Margaret Atwood has been awarded the 2016 PEN Pinter Prize, following in the footsteps of winners including Salman Rushdie, Tom Stoppard and Carol Ann Duffy.
The Canadian poet, novelist and environmental activist – famous for books including The Handmaid’s Tale and MaddAddam – said she was “humbled” to receive the award.
Margaret Atwood, author of more than 40 books of fiction, poetry, and critical essays including the 2000 Booker Prize-winning The Blind Assassin (Jean Malek)
The PEN Pinter Prize was established in 2009 in memory of Nobel laureate playwright Harold Pinter.
It is awarded annually to a writer who, in the words of Pinter’s Nobel Prize in Literature speech, casts an “unflinching, unswerving” gaze upon the world with “fierce intellectual determination” to reveal the truth about our lives and society.
This year, the prize was open for the first time to writers from the Republic of Ireland and the Commonwealth as well as the UK.
Harold Pinter in 2007 (Carl de Souza/PA)
Margaret, 76, said: “I am humbled to be the recipient of the 2016 PEN Pinter Prize. I knew Harold Pinter and worked with him – he wrote the scenario for the film version of The Handmaid’s Tale, back in 1989 – and his burning sense of injustice at human rights abuses and the repression of artists was impressive even then.
“Any winner of such an award is a stand-in for the thousands of people around the world who speak and act against such abuses. I am honoured to be this year’s stand-in.”
Harold’s widow Antonia Fraser said: “Harold admired Margaret Atwood in three ways, as a writer, a campaigner and a person. He would be especially delighted by her generous response to this award.”

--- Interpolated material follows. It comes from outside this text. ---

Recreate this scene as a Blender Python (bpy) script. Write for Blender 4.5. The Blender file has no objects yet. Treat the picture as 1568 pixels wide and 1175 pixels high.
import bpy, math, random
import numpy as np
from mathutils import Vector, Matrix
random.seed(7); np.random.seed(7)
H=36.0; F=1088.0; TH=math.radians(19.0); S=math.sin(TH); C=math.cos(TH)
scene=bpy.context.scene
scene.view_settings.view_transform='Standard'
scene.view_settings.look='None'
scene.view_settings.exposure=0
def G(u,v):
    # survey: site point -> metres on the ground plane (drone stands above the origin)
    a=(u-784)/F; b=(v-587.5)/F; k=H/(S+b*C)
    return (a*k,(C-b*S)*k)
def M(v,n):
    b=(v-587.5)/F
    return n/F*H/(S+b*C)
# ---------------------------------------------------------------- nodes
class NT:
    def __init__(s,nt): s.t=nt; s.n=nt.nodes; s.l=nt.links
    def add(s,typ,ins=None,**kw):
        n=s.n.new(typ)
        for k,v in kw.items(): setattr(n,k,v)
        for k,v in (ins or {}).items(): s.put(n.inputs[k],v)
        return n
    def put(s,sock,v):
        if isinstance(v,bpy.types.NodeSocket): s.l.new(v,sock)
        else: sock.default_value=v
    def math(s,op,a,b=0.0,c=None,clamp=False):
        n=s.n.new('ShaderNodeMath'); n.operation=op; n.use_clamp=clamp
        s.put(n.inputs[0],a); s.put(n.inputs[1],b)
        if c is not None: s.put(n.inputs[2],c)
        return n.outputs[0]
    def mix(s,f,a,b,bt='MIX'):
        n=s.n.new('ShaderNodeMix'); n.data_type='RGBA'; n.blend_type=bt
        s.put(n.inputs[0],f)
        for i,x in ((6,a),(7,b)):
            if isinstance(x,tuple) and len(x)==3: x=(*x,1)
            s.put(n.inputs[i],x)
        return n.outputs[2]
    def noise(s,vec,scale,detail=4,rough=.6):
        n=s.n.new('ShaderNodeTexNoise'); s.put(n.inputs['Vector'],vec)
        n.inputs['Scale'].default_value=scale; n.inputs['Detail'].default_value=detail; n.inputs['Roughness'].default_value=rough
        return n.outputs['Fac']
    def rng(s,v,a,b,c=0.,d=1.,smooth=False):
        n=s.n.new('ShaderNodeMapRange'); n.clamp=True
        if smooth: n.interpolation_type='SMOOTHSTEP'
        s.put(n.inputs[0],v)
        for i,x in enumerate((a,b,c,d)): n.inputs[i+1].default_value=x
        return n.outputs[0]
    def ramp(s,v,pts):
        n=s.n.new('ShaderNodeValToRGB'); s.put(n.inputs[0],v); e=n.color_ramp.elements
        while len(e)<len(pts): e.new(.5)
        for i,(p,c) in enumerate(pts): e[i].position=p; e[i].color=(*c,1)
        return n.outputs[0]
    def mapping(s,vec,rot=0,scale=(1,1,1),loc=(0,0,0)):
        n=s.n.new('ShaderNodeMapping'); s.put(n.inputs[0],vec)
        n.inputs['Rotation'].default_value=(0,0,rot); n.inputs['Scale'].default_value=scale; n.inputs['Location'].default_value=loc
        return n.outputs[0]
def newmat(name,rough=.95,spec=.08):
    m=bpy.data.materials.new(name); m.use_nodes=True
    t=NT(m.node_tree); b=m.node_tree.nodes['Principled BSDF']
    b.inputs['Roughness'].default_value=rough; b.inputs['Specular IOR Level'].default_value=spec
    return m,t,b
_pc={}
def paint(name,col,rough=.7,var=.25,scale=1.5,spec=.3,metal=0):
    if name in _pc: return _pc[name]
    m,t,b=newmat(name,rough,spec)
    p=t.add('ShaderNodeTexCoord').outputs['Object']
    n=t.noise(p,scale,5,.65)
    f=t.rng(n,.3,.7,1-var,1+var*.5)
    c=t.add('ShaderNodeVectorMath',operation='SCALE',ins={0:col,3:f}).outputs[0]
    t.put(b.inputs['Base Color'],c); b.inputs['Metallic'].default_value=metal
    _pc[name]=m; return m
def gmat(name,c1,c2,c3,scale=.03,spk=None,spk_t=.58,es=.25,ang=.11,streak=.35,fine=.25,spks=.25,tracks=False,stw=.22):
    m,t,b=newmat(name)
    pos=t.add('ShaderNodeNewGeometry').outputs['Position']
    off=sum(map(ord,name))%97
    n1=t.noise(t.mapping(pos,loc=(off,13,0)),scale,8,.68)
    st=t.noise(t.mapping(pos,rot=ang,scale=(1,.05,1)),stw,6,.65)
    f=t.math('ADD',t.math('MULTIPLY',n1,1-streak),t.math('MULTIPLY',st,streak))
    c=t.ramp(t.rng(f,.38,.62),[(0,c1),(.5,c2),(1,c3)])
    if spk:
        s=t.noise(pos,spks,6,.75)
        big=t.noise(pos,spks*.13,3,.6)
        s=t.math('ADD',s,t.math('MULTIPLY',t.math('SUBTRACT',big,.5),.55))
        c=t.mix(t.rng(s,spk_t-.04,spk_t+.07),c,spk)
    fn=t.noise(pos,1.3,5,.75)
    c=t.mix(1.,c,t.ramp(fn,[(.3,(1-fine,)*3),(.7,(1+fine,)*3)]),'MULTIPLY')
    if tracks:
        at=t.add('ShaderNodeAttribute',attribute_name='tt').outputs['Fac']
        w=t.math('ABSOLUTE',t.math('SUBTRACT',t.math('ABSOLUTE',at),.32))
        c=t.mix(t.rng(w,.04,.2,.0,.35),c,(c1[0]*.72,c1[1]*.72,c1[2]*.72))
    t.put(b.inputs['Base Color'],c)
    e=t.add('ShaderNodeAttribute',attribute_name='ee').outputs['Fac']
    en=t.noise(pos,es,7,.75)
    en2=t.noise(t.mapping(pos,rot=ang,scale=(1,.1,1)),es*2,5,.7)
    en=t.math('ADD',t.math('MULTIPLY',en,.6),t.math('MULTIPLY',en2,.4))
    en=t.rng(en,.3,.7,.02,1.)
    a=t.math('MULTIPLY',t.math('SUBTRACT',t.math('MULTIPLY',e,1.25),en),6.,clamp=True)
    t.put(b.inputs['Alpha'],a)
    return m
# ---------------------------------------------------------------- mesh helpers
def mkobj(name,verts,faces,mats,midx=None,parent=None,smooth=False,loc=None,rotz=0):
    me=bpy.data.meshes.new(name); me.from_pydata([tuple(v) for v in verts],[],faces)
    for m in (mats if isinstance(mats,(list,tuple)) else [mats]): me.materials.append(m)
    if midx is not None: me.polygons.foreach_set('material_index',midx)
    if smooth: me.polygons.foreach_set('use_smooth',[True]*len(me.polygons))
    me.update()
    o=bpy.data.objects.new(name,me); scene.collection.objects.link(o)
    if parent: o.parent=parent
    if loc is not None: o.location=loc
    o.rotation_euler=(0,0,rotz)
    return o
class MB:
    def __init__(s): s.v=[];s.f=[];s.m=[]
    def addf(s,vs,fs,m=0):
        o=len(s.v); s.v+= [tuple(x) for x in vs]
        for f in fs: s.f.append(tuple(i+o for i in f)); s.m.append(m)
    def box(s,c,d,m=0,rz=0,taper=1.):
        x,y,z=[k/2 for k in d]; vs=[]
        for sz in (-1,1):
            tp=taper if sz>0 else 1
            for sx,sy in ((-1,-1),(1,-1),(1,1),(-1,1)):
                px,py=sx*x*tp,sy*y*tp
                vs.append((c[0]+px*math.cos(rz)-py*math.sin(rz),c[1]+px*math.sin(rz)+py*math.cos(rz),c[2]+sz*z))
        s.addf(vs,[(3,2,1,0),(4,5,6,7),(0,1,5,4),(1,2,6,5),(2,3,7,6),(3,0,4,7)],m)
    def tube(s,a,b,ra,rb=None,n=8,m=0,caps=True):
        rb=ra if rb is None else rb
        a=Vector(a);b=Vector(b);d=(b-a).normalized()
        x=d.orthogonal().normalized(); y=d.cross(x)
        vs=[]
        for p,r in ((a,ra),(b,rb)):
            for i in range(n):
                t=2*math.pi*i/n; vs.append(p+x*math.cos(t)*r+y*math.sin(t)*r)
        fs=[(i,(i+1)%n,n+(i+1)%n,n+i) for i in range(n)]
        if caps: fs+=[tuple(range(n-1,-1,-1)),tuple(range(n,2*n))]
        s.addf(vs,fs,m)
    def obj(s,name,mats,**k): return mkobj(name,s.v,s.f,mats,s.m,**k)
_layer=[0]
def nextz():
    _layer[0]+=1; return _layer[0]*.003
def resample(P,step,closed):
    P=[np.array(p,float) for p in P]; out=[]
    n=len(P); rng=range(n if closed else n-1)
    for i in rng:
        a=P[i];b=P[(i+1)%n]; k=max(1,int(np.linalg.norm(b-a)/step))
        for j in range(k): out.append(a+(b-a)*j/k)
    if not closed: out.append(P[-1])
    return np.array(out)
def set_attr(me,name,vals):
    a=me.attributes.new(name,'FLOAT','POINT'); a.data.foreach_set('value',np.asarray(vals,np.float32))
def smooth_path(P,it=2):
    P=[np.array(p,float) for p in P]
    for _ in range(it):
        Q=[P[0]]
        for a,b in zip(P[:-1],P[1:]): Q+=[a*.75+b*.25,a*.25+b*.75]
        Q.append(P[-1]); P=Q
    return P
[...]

The novelist will accept the award and deliver an address at the British Library on October 13.
Margaret Atwood (Daniel Ochoa de Olza/AP)
At the public event, she will also announce her co-winner, the 2016 International Writer of Courage, selected from PEN’s shortlist. Previous winners include Raif Badawi, Mazen Darwish and Iryna Khalip.
She will also be presented with a cartoon by Martin Rowson of herself alongside all the previous winners in a cricket scene, as Harold was a huge cricket fan.
Martin will draw Margaret alongside James Fenton (2015), Rushdie (2014), Stoppard (2013), Duffy (2012), David Hare (2011), Hanif Kureishi (2010) and Tony Harrison (2009).
This year’s judges were Vicky Featherstone, Zia Haider Rahman, Peter Stothard, Antonia Fraser and president of English PEN and chair of judges Maureen Freely.
Maureen said: “In a profession dominated by careerists who are content to tend to their own gardens, Margaret Atwood is the shining exception.
“She does not just stand up for her principles: in novel after novel, she has put them to the test. What she does as a campaigner has only served to deepen her work as a writer of fiction. She is an inspiration to us all.”